Start of RECORDED INFORMATION

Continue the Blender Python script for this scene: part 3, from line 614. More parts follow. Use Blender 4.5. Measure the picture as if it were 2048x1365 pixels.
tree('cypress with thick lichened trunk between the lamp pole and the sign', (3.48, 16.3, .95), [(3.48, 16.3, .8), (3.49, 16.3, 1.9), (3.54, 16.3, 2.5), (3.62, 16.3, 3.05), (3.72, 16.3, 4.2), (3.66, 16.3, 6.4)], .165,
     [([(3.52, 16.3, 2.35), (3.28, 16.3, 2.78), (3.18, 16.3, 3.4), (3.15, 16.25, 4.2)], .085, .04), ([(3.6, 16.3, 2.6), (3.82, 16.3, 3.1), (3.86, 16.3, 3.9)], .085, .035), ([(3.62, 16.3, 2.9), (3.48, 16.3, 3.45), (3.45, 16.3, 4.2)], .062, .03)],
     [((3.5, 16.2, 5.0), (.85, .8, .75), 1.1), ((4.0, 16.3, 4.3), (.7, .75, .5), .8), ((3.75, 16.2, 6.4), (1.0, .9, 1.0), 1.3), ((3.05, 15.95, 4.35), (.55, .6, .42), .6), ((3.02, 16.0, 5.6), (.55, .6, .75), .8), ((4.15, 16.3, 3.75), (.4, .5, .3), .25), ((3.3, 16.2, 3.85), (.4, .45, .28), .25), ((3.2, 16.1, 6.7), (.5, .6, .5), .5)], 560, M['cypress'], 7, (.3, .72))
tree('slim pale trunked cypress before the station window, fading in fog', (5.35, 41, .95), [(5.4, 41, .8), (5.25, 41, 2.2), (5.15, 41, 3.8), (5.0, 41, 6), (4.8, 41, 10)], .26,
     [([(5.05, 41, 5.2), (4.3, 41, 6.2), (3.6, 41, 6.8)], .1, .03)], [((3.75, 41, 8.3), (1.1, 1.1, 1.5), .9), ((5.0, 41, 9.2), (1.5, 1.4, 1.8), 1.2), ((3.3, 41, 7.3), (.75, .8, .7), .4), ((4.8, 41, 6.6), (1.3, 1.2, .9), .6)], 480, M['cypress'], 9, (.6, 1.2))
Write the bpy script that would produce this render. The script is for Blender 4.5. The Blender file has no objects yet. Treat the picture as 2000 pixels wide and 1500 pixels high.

End of RECORDED INFORMATION

* EXERCISE GOAL:
Quote all of the entries exactly as they appear.

* COMPLETE RESPONSE:
Continue the Blender Python script for this scene: part 3, from line 614. More parts follow. Use Blender 4.5. Measure the picture as if it were 2048x1365 pixels.
tree('cypress with thick lichened trunk between the lamp pole and the sign', (3.48, 16.3, .95), [(3.48, 16.3, .8), (3.49, 16.3, 1.9), (3.54, 16.3, 2.5), (3.62, 16.3, 3.05), (3.72, 16.3, 4.2), (3.66, 16.3, 6.4)], .165,
     [([(3.52, 16.3, 2.35), (3.28, 16.3, 2.78), (3.18, 16.3, 3.4), (3.15, 16.25, 4.2)], .085, .04), ([(3.6, 16.3, 2.6), (3.82, 16.3, 3.1), (3.86, 16.3, 3.9)], .085, .035), ([(3.62, 16.3, 2.9), (3.48, 16.3, 3.45), (3.45, 16.3, 4.2)], .062, .03)],
     [((3.5, 16.2, 5.0), (.85, .8, .75), 1.1), ((4.0, 16.3, 4.3), (.7, .75, .5), .8), ((3.75, 16.2, 6.4), (1.0, .9, 1.0), 1.3), ((3.05, 15.95, 4.35), (.55, .6, .42), .6), ((3.02, 16.0, 5.6), (.55, .6, .75), .8), ((4.15, 16.3, 3.75), (.4, .5, .3), .25), ((3.3, 16.2, 3.85), (.4, .45, .28), .25), ((3.2, 16.1, 6.7), (.5, .6, .5), .5)], 560, M['cypress'], 7, (.3, .72))
tree('slim pale trunked cypress before the station window, fading in fog', (5.35, 41, .95), [(5.4, 41, .8), (5.25, 41, 2.2), (5.15, 41, 3.8), (5.0, 41, 6), (4.8, 41, 10)], .26,
     [([(5.05, 41, 5.2), (4.3, 41, 6.2), (3.6, 41, 6.8)], .1, .03)], [((3.75, 41, 8.3), (1.1, 1.1, 1.5), .9), ((5.0, 41, 9.2), (1.5, 1.4, 1.8), 1.2), ((3.3, 41, 7.3), (.75, .8, .7), .4), ((4.8, 41, 6.6), (1.3, 1.2, .9), .6)], 480, M['cypress'], 9, (.6, 1.2))
Write the bpy script that would produce this render. The script is for Blender 4.5. The Blender file has no objects yet. Treat the picture as 2000 pixels wide and 1500 pixels high.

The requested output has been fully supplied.